The Impact of Load Altering Attacks on Distribution Systems with ZIP Loads
Sajjad Maleki, Shijie Pan, E. Veronica Belmega, Charalambos Konstantinou, Subhash Lakshminarayana
TL;DR
Addresses LAAs in IoT controllable loads affecting distribution system voltages with ZIP loads. It develops a tractable analytical framework by combining LinDistFlow with ZP ZIP approximation to derive closed-form expressions for voltages in terms of $U_k = V_k^2$ after an LAA. Contributions include ZIP aware voltage analysis, a method to compute the minimum number of devices for voltage safety violations, and an evaluation of attack location effects, validated on the IEEE-33 bus with a maximum error around 1.07 percent. The results show ZIP loads reduce worst-case voltage drops relative to constant-power loads and highlight leaf-bus attacks as particularly critical, offering fast risk assessment for defense planning in IoT-enabled distribution networks.
Abstract
Load-altering attacks (LAAs) pose a significant threat to power systems with Internet of Things (IoT)-controllable load devices.

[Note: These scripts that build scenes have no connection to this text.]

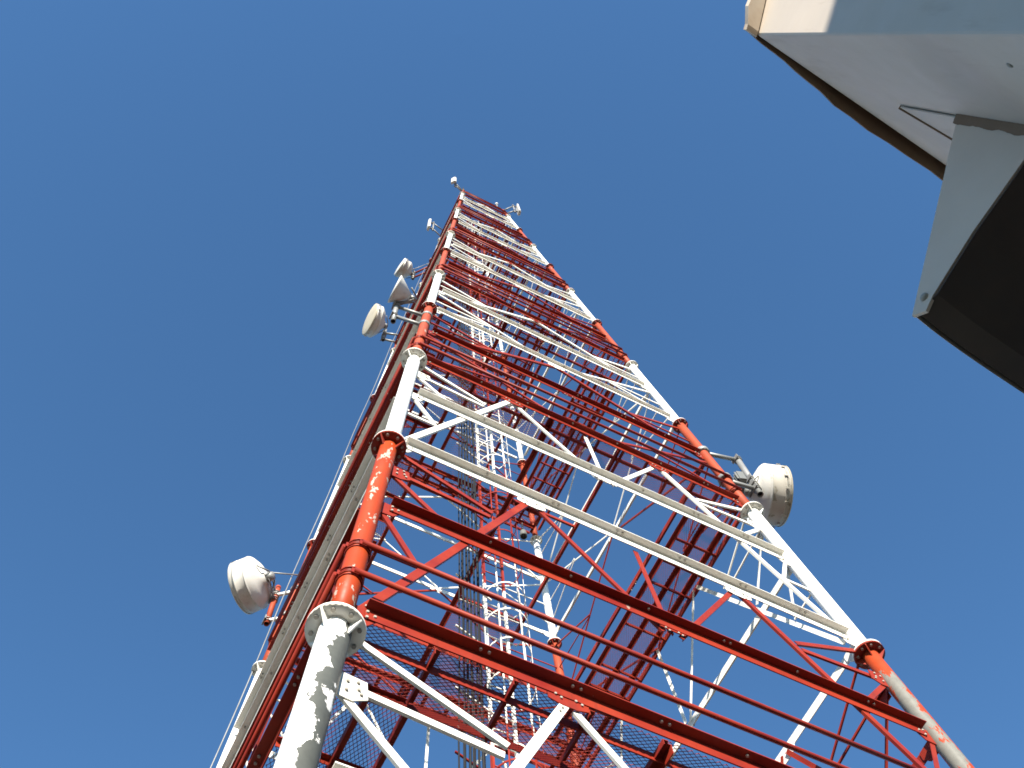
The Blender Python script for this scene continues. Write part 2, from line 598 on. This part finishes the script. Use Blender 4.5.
# caged ladder up the middle
LX, LY = -0.12, -0.10
for t in range(T0, 11):
    z0, z1 = Z(t), Z(min(t + 1, TOP))
    mt = 'red_paint' if is_red(t) else 'white_paint'
    mb = MB()
    for s in (-1, 1):
        x = LX + s * 0.17
        mb.bar(V((x, LY + 0.2, z0)), V((x, LY + 0.2, z1)), V((1, 0, 0)), V((0, 1, 0)), -0.016, 0.016, -0.026, 0.026)
    zz = z0 + 0.15
    while zz < z1:
        mb.tube([V((LX - 0.17, LY + 0.2, zz)), V((LX + 0.17, LY + 0.2, zz))], 0.011, 6)
        zz += 0.3
    lad = mb.build('ladder', mt, tower)
    cg = MB()
    zz = z0 + 0.35
    while zz < z1:
        pts = [V((LX + 0.05 + 0.32 * math.cos(a_), LY + 0.02 + 0.34 * math.sin(a_), zz)) for a_ in [math.radians(145 + (395 - 145) * i / 18) for i in range(19)]]
        pts = [V((LX - 0.17, LY + 0.2, zz))] + pts + [V((LX + 0.17, LY + 0.2, zz))]
        for i in range(len(pts) - 1):
            d = (pts[i + 1] - pts[i])
            if d.length < 1e-4: continue
            nn = d.normalized().cross(UP)
            cg.bar(pts[i], pts[i + 1], UP, nn, -0.016, 0.016, -0.004, 0.004)
        zz += 0.75
    for deg in (175, 225, 280, 335, 370):
        a_ = math.radians(deg)
        c = V((LX + 0.05 + 0.326 * math.cos(a_), LY + 0.02 + 0.346 * math.sin(a_), 0))
        e_ = V((-math.sin(a_), math.cos(a_), 0)); n_ = V((math.cos(a_), math.sin(a_), 0))
        cg.bar(c + UP * z0, c + UP * z1, e_, n_, -0.010, 0.010, -0.003, 0.003)
    cg.build('safety_cage', mt, lad)
    # brackets that carry the feeder cables beside the ladder
    zz = z0 + 0.4
    while zz < z1:
        tr = MB()
        tr.bar(V((-0.96, -0.28, zz)), V((LX - 0.17, -0.10, zz)), UP, V((0, 1, 0)), -0.012, 0.012, -0.012, 0.012)
        tr.build('cable_bracket', mt, tower)
        zz += 1.4

# concrete footings under the legs
for l, word in (('A', 'near'), ('B', 'right'), ('C', 'far'), ('D', 'left')):
    p = leg_pt(l, 0)
    mb = MB()
    mb.bar(V((p.x, p.y, -0.3)), V((p.x, p.y, 0.012)), V((1, 0, 0)), V((0, 1, 0)), -0.6, 0.6, -0.6, 0.6)
    tag(mb.build('concrete_footing', 'concrete', bevel=0.01), 'square grey concrete block under a tubular tower leg', 'footing', 'footings of the tower')

# ------------------------------------------------------------------ cables
lanes = [(-0.93, -0.33), (-0.87, -0.33), (-0.81, -0.33), (-0.75, -0.33), (-0.69, -0.33), (-0.62, -0.33), (-0.90, -0.38), (-0.78, -0.38), (-0.66, -0.38)]
for i, (x, y) in enumerate(lanes):
    topz = Z(10.0) - i * 2.2 if i > 3 else Z(10.3)
    pts = []
    zz = 0.3
    while zz < topz:
        pts.append(V((x + rnd.uniform(-.012, .012), y + rnd.uniform(-.012, .012), zz)))
        zz += 1.0
    mb = MB(); mb.tube(pts, 0.0105 + 0.003 * (i % 3), 7)
    tag(mb.build('feeder_cable', 'cable_black'), 'black feeder cable running up beside the white caged ladder inside the tower', 'cable', 'feeder cables beside the ladder')
# thin pale cable down the left leg
pts = []
for k in range(0, 60):
    z = 10 + k * 0.55
    p = leg_pt('D', z)
    pts.append(p + V((-0.16 - 0.012 * math.sin(k * 0.5), 0.06, 0)))
mb = MB(); mb.tube(pts, 0.010, 6)
tag(mb.build('thin_cable', 'galvanised'), 'thin pale cable running down the outside of the left leg', 'cable')

# ------------------------------------------------------------------ dishes
def clamp(mb, c, ax, r, mi=0):
    """two U-bolts and a saddle round a pipe of radius r at c"""
    a = ax.cross(UP if abs(ax.z) < .9 else V((1, 0, 0))).normalized(); b = ax.cross(a)
    for k in (-0.035, 0.035):
        ring = [c + ax * k + a * (math.cos(w) * (r + .01)) + b * (math.sin(w) * (r + .01)) for w in [2 * math.pi * i / 14 for i in range(15)]]
        mb.tube(ring, 0.010, 5, mi, caps=False)
    mb.bar(c - ax * .05, c + ax * .05, a, b, -r - .03, r + .03, r - .004, r + .02, mi)

def dish(label, pole_xy, z0, z1, centre, ax, rad, arms, shroud=0.3, back=0.26, pole_r=0.05, pole_mat='galvanised', arm_mat='galvanised', radio=True, drum=True, group='microwave dishes on the tower', radome='radome_cream', stay=None, shroud_mat='dish_white', clips=14):
    """pole_xy/z0/z1: mounting pipe; centre: centre of the dish's rim plane; ax: facing; arms: list of (z, leg point)"""
    ax = ax.normalized()
    px, py = pole_xy
    root = empty('microwave_dish', V((px, py, z0)), label, 'antenna', group)
    mb = MB()
    # pole as an open pipe
    mb.lathe(V((px, py, z0)), UP, [(0.0, pole_r - 0.008), (0, pole_r), (z1 - z0, pole_r), (z1 - z0, pole_r - 0.008), (0, pole_r - 0.008)], 16)
    mb.lathe(V((px, py, z0)), UP, [(0.05, pole_r - 0.008), (0.05, 0.0)], 16, 1)
    mb.build('mounting_pole', [pole_mat, 'dark_hole'], root)
    for za, q in arms:
        am = MB()
        p = V((px, py, za))
        am.tube([p, q], pole_r * 0.72, 12)
        clamp(am, p, UP, pole_r, 1)
        d = (q - p).normalized()
        am.lathe(q, UP, [(-0.05, 0.02), (-0.05, pole_r * 2.2), (0.05, pole_r * 2.2), (0.05, 0.02)], 12, 1)
        am.build('support_arm', [arm_mat, 'galvanised'], root)
    bk = MB()
    if not drum:
        bk.lathe(centre, ax, [(-back, 0.0), (-back, rad * 0.2), (-0.005, rad * 0.99), (0.0, rad), (0.018, rad), (0.02, 0.0)], 48)
    else: bk.lathe(centre, ax, [(-back, 0.0), (-back, rad * 0.26), (-back + 0.04, rad * 0.30), (-back * 0.55, rad * 0.72), (-back * 0.12, rad * 0.97), (0.0, rad), (0.0, rad * 1.006), (0.02, rad * 1.006), (0.02, rad)], 48)
    bk.build('reflector', 'dish_white', root)
    if drum:
        dr = MB()
        dr.lathe(centre, ax, [(0.02, rad), (shroud * 0.72, rad), (shroud * 0.72, rad * 1.008), (shroud * 0.8, rad * 1.008), (shroud * 0.8, rad), (shroud, rad)], 48)
        for k in range(clips):
            a_ = 2 * math.pi * k / clips
            a = ax.cross(UP).normalized(); b = ax.cross(a)
            e = a * math.cos(a_) + b * math.sin(a_)
            c = centre + ax * shroud * 0.76 + e * rad * 1.02
            dr.bar(c - ax * .03, c + ax * .03, e, ax.cross(e), 0, 0.018, -0.014, 0.014)
        dr.build('shroud', shroud_mat, root)
    f = shroud if drum else 0.03
    if drum:
        rm = MB()
        rm.lathe(centre, ax, [(f, rad * 1.02), (f + 0.025, rad * 1.015), (f + 0.035, rad * 0.96), (f + 0.055, rad * 0.5), (f + 0.06, 0.0)], 48)
        rm.build('radome', radome, root)
    # hub, bracket to the pole and radio
    hb = MB()
    bc = centre - ax * back
    pc = V((px, py, centre.z))
    hb.lathe(bc, ax, [(-0.12, 0), (-0.12, rad * 0.16), (0.0, rad * 0.18), (0.01, 0.0)], 20)
    side = ax.cross(UP).normalized()
    for kk in (-0.10, 0.10):
        hb.bar(bc - ax * 0.06 + UP * kk, pc + UP * kk, UP, side, -0.025, 0.025, -0.03, 0.03)
        clamp(hb, pc + UP * kk, UP, pole_r)
    hb.tube([bc - ax * 0.10 + side * rad * .2, bc + ax * 0.06 + side * rad * 0.62], 0.015, 8)
    hb.tube([bc - ax * 0.10 - side * rad * .2, bc + ax * 0.06 - side * rad * 0.62], 0.015, 8)
    hb.build('bracket', 'galvanised', root)
    if radio:
        rb = MB()
        c = V((px, py, z0 + 0.42)) - ax * 0.20
        rb.bar(c - UP * 0.15, c + UP * 0.15, side, ax, -0.14, 0.14, -0.10, 0.02)
        for k in range(6):
            s_ = -0.12 + k * 0.048
            rb.bar(c - UP * 0.13, c + UP * 0.13, side, ax, s_ - 0.006, s_ + 0.006, -0.14, -0.10)
        rb.build('radio_unit', 'radio_grey', root, bevel=0.008)
    if stay:
        sb = MB()
        sb.tube([centre - ax * back * 0.5 + UP * rad * 0.6, stay], 0.014, 8)
        sb.build('stay_rod', 'galvanised', root)
    return root

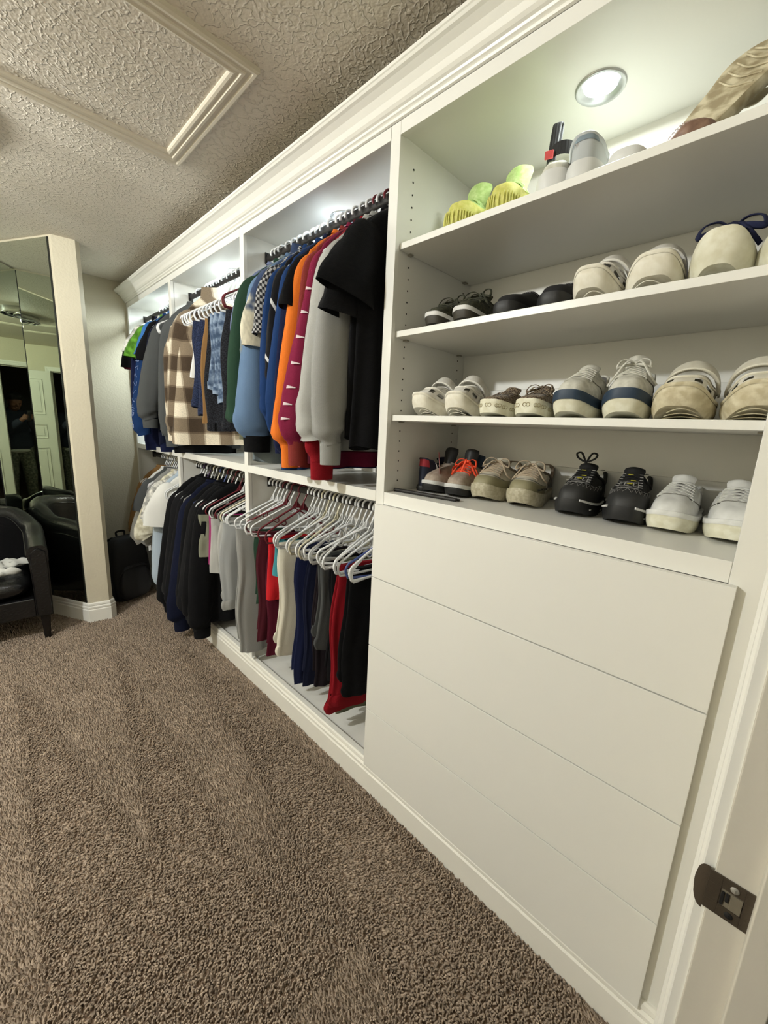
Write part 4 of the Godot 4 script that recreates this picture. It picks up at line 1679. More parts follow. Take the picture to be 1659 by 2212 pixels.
	for k in zl.size():
		var kind := "maroon" if k in [20, 21, 23] else ("cream" if k in [12, 15] else "white")
		var turn := -4.0 + 9.0 * sin(k * 2.1) - (14.0 if k in [5, 6] else 0.0) - (16.0 if k > 20 else 0.0)
		var lab := "%s hanger, %s from the drawers on the lower rod beside them" % [{"white": "white", "maroon": "dark red", "cream": "cream"}[kind], ORD[k]]
		hanger(kind, zl[k], true, deg_to_rad(turn), lab, gl if kind == "white" else ("dark red hangers on the lower rod" if kind == "maroon" else "cream hangers on the lower rod"), 0.16 * sin(k * 3.7) if k in [5, 8, 18, 22] else 0.05 * sin(k * 1.3))
	hanger("blue", -0.998, true, deg_to_rad(-20.0), "blue hanger at the drawer side end of the lower rod", "")
	var tl := [
		{n = "trousers", z = -1.025, L = 0.62, m = dgrey, w = 0.07, cx = 0.02, label = "charcoal grey trousers folded over the hanger next to the drawers"},
		{n = "sweatpants", z = -1.085, L = 0.76, m = jet, w = 0.10, cx = -0.04, rolled = jet, label = "black sweatpants with dark lettering beside the red pair"},
		{n = "sweatpants", z = -1.14, L = 0.83, m = red, w = 0.10, cx = -0.05, rolled = red, back = 1.06, label = "red sweatpants with elastic cuff and dangling drawstring"},
		{n = "cargo_trousers", z = -1.20, L = 0.93, m = olive, w = 0.10, cx = 0.02, label = "olive cargo trousers whose leg hangs lowest beside the drawers"},
		{n = "sweatpants", z = -1.255, L = 0.80, m = jet, w = 0.085, cx = 0.0, label = "black sweatpants between the olive and dark grey trousers"},
		{n = "trousers", z = -1.31, L = 0.66, m = dgrey, w = 0.085, cx = -0.02, rolled = dgrey, label = "dark grey trousers with gathered ankle"},
		{n = "sweatpants", z = -1.365, L = 0.88, m = gar("plum_black", 30, 24, 28), w = 0.085, cx = 0.0, label = "plum black sweatpants between navy and dark grey ones"},
		{n = "sweatpants", z = -1.42, L = 0.90, m = dnavy, w = 0.095, cx = 0.0, label = "ink navy sweatpants with a grey inner leg"},
		{n = "sweatpants", z = -1.475, L = 0.92, m = navy, w = 0.10, cx = -0.01, label = "navy sweatpants hanging beside the cream pair"},
		{n = "sweatpants", z = -1.53, L = 0.78, m = cream, w = 0.085, cx = -0.075, rolled = cream, label = "cream sweatpants with drawstring folded over a white hanger"},
		{n = "sweatpants", z = -1.585, L = 0.66, m = jet, w = 0.085, cx = -0.02, label = "black trousers behind the cream sweatpants"},
		{n = "trousers", z = -1.69, L = 0.86, m = wine, w = 0.10, cx = -0.03, label = "dark wine trousers hanging in front of the maroon pair"},
		{n = "sweatpants", z = -1.745, L = 0.80, m = gar("maroon_cotton", 70, 22, 32), w = 0.10, cx = -0.05, label = "maroon sweatpants between wine and green trousers"},
		{n = "trousers", z = -1.80, L = 0.62, m = green, w = 0.085, cx = -0.05, label = "dark green trousers beside the long grey pair"},
		{n = "trousers", z = -1.85, L = 0.90, m = grey, w = 0.075, cx = -0.13, label = "long grey trousers hanging in front of the lower divider"},
	]
	for s in tl:
		s.turn = -14.0
		s.th = 0.014
		s.group = "trousers on the lower rod beside the drawers"
		trousers(s)
	shorts({n = "shorts", z = -1.625, L = 0.50, w = 0.12, cx = -0.04, m = scarlet, turn = -16.0, label = "bright red shorts hanging beside the cream sweatpants"})
	shorts({n = "shorts", z = -1.565, L = 0.36, w = 0.10, cx = -0.06, m = teal, turn = -16.0, label = "teal shorts peeking out behind the cream sweatpants"})

	# --- middle bay, lower rod
	var gm := "hangers on the lower rod of the middle bay"
	var zm := [-1.965, -1.99, -2.02, -2.05, -2.085, -2.12, -2.16, -2.20, -2.25, -2.31, -2.36, -2.41, -2.46, -2.51, -2.56, -2.61, -2.66, -2.71, -2.76, -2.80, -2.84]
	var km := ["white", "white", "white", "cream", "grey", "maroon", "grey", "white", "maroon", "white", "maroon", "white", "blue", "white", "cream", "grey", "white", "purple", "white", "white", "white"]
	for k in zm.size():
		hanger(km[k], zm[k], true, deg_to_rad(-20.0 + 6.0 * sin(k * 1.9) if k < 9 else -5.0), "%s hanger, %s from the lower divider on the middle bay's lower rod" % [{"white": "white", "cream": "cream", "grey": "grey", "maroon": "dark red", "blue": "blue", "purple": "purple"}[km[k]], ORD[k]], gm if km[k] == "white" else "%s %s" % [km[k], gm])
	trousers({n = "joggers", z = -1.985, L = 0.70, m = gar("heather_grey", 150, 152, 152), w = 0.085, cx = -0.14, th = 0.018, turn = -18.0, rolled = grey, label = "heather grey joggers folded over a hanger left of the lower divider"})
	trousers({n = "joggers", z = -2.035, L = 0.52, m = lgrey, w = 0.08, cx = -0.13, th = 0.016, turn = -18.0, label = "pale grey joggers beside the heather grey pair"})
	shorts({n = "shorts", z = -2.10, L = 0.50, w = 0.13, cx = -0.10, m = lgrey, turn = -22.0, label = "light grey fleece shorts hanging from a white hanger"})
	shorts({n = "shorts", z = -2.16, L = 0.36, w = 0.09, cx = -0.10, m = gar("dark_olive_jersey", 62, 62, 50), turn = -20.0, label = "dark olive shorts with pale edge behind the grey fleece pair"})
	shorts({n = "shorts", z = -2.20, L = 0.48, w = 0.10, cx = -0.10, m = pink, turn = -20.0, label = "magenta shorts hanging beside the black tops"})
	shorts({n = "shorts", z = -2.245, L = 0.44, w = 0.10, cx = -0.14, m = gar("sage_twill", 128, 130, 112), turn = -20.0, label = "sage grey shorts with turned up edge next to the black tops"})
	var bl := [[-2.31, 0.86, 0.94, 0.07, jet, "black hoodie whose cuff hangs lowest over the closet baseboard"], [-2.36, 0.80, 0.88, 0.08, jet, "black sweatshirt with small white tag on the hem"], [-2.42, 0.82, 0.86, 0.08, black, "black jacket between the black sweatshirts"], [-2.48, 0.78, 0.84, 0.07, jet, "black hoodie in the middle of the dark row"], [-2.55, 0.84, 0.98, 0.13, dnavy, "dark navy quilted jacket with ribbed cuff near the carpet"], [-2.62, 0.80, 0.90, 0.10, jet, "black pullover behind the navy quilted jacket"], [-2.70, 0.80, 0.86, 0.09, black, "black sweatshirt with dark sheen in the dark row"], [-2.79, 0.84, 0.94, 0.10, jet, "black hoodie farthest in the dark row beside the white shirts"]]
	for q in bl:
		top({n = "hoodie" if "hoodie" in q[5] else ("jacket" if "jacket" in q[5] else "sweatshirt"), cat = "jacket" if "jacket" in q[5] else "shirt", low = true, z = q[0], L = q[1], se = q[2], out = q[3], sr = 0.07, sf = 0.6, bag = 1.0, wrist = 0.7, cuff = q[4], hem = q[4], th = 0.024, m = q[4], hood = "hoodie" in q[5], turn = -10.0, label = q[5], group = "dark tops on the lower rod of the middle bay"})

	# --- far bay, lower rod
	var fl := [
		{z = -2.985, L = 0.80, short = true, se = 0.44, out = 0.06, sr = 0.095, sf = 0.36, m = white, n = "t_shirt", cat = "t-shirt", label = "white t-shirt with broad sleeve beside the black hoodies"},
		{z = -3.06, L = 0.92, se = 0.9, out = 0.05, m = skyb, n = "shirt", label = "pale blue shirt with long creased tail below the white t-shirt"},
		{z = -3.12, L = 0.78, short = true, se = 0.42, out = 0.05, sr = 0.085, sf = 0.36, m = camo, n = "t_shirt", cat = "t-shirt", label = "pale printed t-shirt behind the white one"},
		{z = -3.18, L = 0.70, se = 0.56, out = 0.13, sr = 0.075, sf = 0.5, m = patt, n = "knit_shirt", label = "cream knit shirt with patterned striped sleeve"},
		{z = -3.27, L = 0.92, se = 0.64, out = 0.06, m = grey, n = "shirt", label = "grey shirt with tail hanging behind the pale blue one"},
		{z = -3.35, L = 0.72, short = true, se = 0.4, out = 0.05, sr = 0.075, sf = 0.4, m = dgrey, n = "t_shirt", cat = "t-shirt", label = "dark grey t-shirt over white long sleeves"},
		{z = -3.41, L = 0.72, se = 0.66, out = 0.13, sr = 0.05, wrist = 0.8, m = white, n = "long_sleeve_shirt", label = "white long sleeved shirt near the far wall"},
		{z = -3.52, L = 0.72, se = 0.6, out = 0.09, m = tan, n = "shirt", label = "brown shirt farthest on the lower rod beside the far wall"},
	]
	for s in fl:
		s.low = true
		s.th = 0.022
		s.turn = -12.0
		s.group = "shirts on the lower rod of the far bay"
		top(s)
	for k in 18:
		hanger("white" if k % 5 != 3 else "cream", -2.93 - k * 0.037, true, deg_to_rad(-6.0 + 4.0 * sin(k * 2.3)), "%s hanger, %s from the divider on the far bay's lower rod" % ["white" if k % 5 != 3 else "cream", ORD[k]], ("white" if k % 5 != 3 else "cream") + " hangers on the lower rod of the far bay")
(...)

This research examines the detrimental impact of LAAs on the voltage profile of distribution systems, taking into account the realistic load model with constant impedance Z, constant current I, and constant power P (ZIP). We derive closed-form expressions for computing the voltages of buses following LAA by making approximations to the power flow as well as the load model. We also characterize the minimum number of devices to be manipulated in order to cause voltage safety violations in the system. We conduct extensive simulations using the IEEE-33 bus system to verify the accuracy of the proposed approximations and highlight the difference between the attack impacts while considering constant power and the ZIP load model (which is more representative of real-world loads).